How fixed is a fixed-term tenancy?

A friend of mine is facing a dilemma. Over the next year or so, he’s hoping to move to New Zealand. He’s getting all his ducks in a row now. His profession is one that’s in demand, he has contacts, friends and a promise of a place to stay while he finds his feet. But right now, while he’s seeing out a project he’s been running in the UK, he needs a place to rent.

Finding a property isn’t the issue. The issue for him is not knowing how long it will be before he moves out to Christchurch. Depending on a whole clutch of variables it could be 18 months, but if his project doesn’t hit any glitches and a brilliant opportunity arises in New Zealand, it could be six.  His situation isn’t unique. All over the country people are wondering what happens if they take out a fixed-term tenancy, say for 12 months, and want to move on half-way through the term.

Putting it bluntly, a fixed term is fixed. It ties you in. If it’s for 12 months, you’re liable to pay 12 months of rent. It’s the landlord’s way of getting a bit of certainty in an uncertain world. They know that for the period of the tenancy, providing you don’t default, their rental income is assured. They know when a tenancy will end and when to start the search for a new occupier.  Fixed terms can work well for tenants too. You know what the situation is and can plan around it.

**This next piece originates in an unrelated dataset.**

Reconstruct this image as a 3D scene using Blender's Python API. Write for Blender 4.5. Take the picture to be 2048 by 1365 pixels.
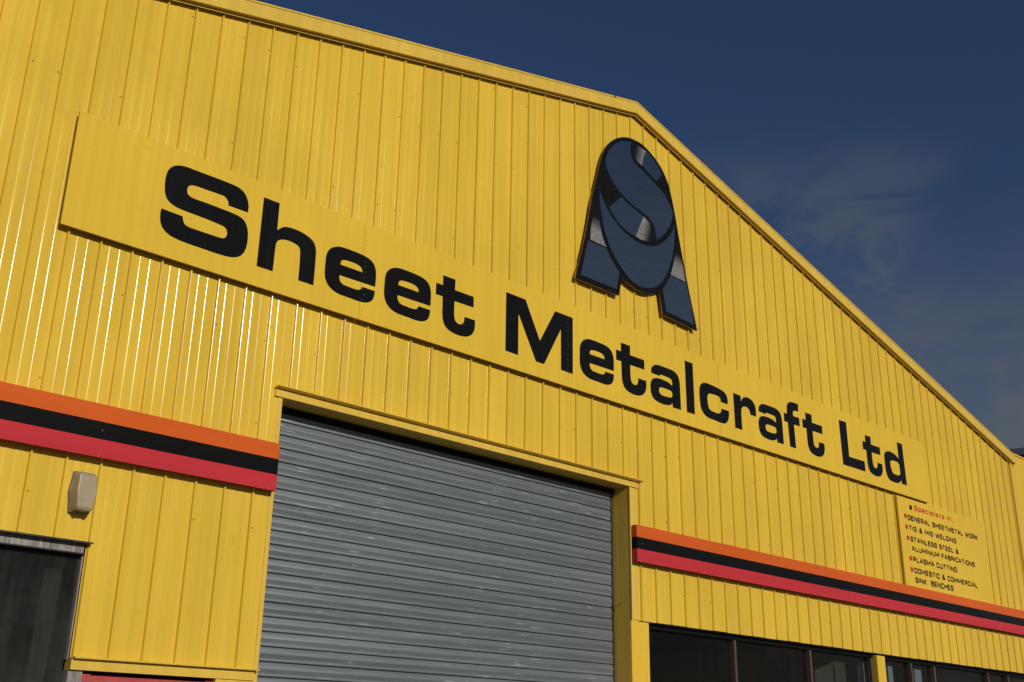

But when there are other variables – as in the case of my friend or perhaps if you’re renting while searching for a property to buy – the ability to cut short a fixed term agreement could be a major advantage.

There are a couple of ways in which this could be done. Firstly, some fixed-term agreements have a break clause built-in. Typically, a 12-month tenancy would have a break at 6 months. But note that the precise details of how such a clause would work and how much notice would be required can vary.

The second way is to negotiate with the landlord. There is no guarantee that they will agree, but you can take steps to make it more likely. Perhaps the key factor is the nature of the relationship you have with the landlord. If it’s a good one, based on respect and trust, and you have a genuine reason for wanting to end the tenancy early, you may be able to agree what’s called a surrender.

Remember that the landlord has no obligation to help you out, so anything you can do to assist is a good move. You could be very accommodating with viewings for example and keep the place immaculate.  Maybe you know someone who would be interested in taking on the tenancy? Could you find someone yourself? Some tenants have forfeited a deposit to secure a surrender. Others move on and simply continue to pay the rent until the new tenant moves in. It’s not perfect, but it could save you a few months’ rent.

My advice to my friend was to look for a contract with a break clause. I suggested he was open and honest about his plans with potential landlords, and that he give them his assurance that he understood his obligations and was willing to work with them if his circumstances changed.

If you’re in a similar situation, have a think about how you’d handle it.